After four years of development, Volta secured its first U.S. patent at the end of 2024. In 2025, the company added a second U.S. patent and one from the European Union.

"That’s four years of sweat," Rouindej said. "There’s a big difference between talking about innovation and actually being able to prove it. These patents allow us to say, ‘We have a strong foothold in this field.'"
"That really adds to the fundamental value of the company, whether we continue building or get acquired, that IP is our bread and butter."
Career pivot to climate impact
Rouindej left a corporate tech job to pursue a master's degree in engineering, specializing in clean energy, only to end up in a PhD program that influenced the foundation of Volta’s technology.
"I didn’t do this because I like sleepless nights or the stress," he said. "I actually thought what I was doing meant something. It was a very personal mission for me."
That mission is now gaining traction. Volta has bootstrapped its way to success, raising roughly $500,000 in grants and early support.

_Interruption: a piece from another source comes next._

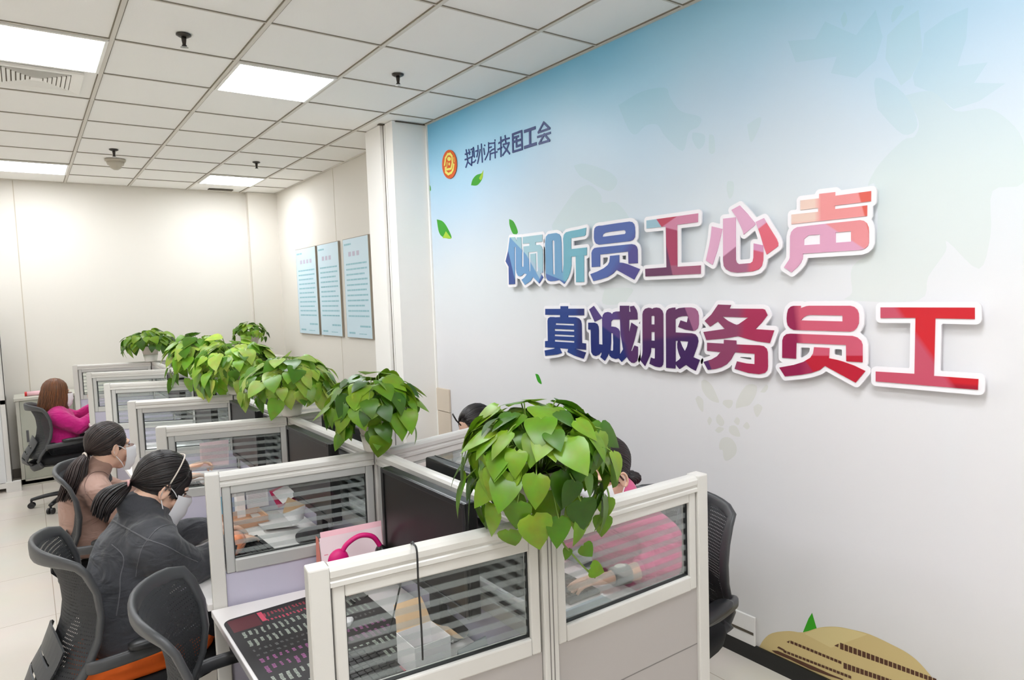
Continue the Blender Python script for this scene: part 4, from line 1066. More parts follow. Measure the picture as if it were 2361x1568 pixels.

For the first time, the team is actively raising a pre-seed round to fund a pilot and scale from lab to real-world deployment.
"We’ve done this on our own so far, but now it’s time to move from lab scale to pilot scale," said Rouindej.
Scaling up from the 519
Volta may be global in its ambitions, but its story starts in Waterloo.
"I still think this is a great place to build," said Rouindej.
Rouindej says the local ecosystem has shown strong support for software companies.
“Communitech has supported us in accessing funding and programs that helped us identify opportunities within both the data and AI value chain in our company,” he said.
For his work in hardware, he says he looked beyond the region for testing and prototyping support.
"We need to diversify. We need to build more here, and we need long-term thinking. Not every important solution is or can be built in six months. Some of these problems are hard and worth solving."
For Volta, that’s exactly the point.
"The problem we’re solving still exists today. There’s no great solution out there," he said. "We’re trying to be that solution."
The technology may be complex, but Rouindej says the motivation behind it isn’t.
"At the end of the day, I just wanted to work on something I could be proud of."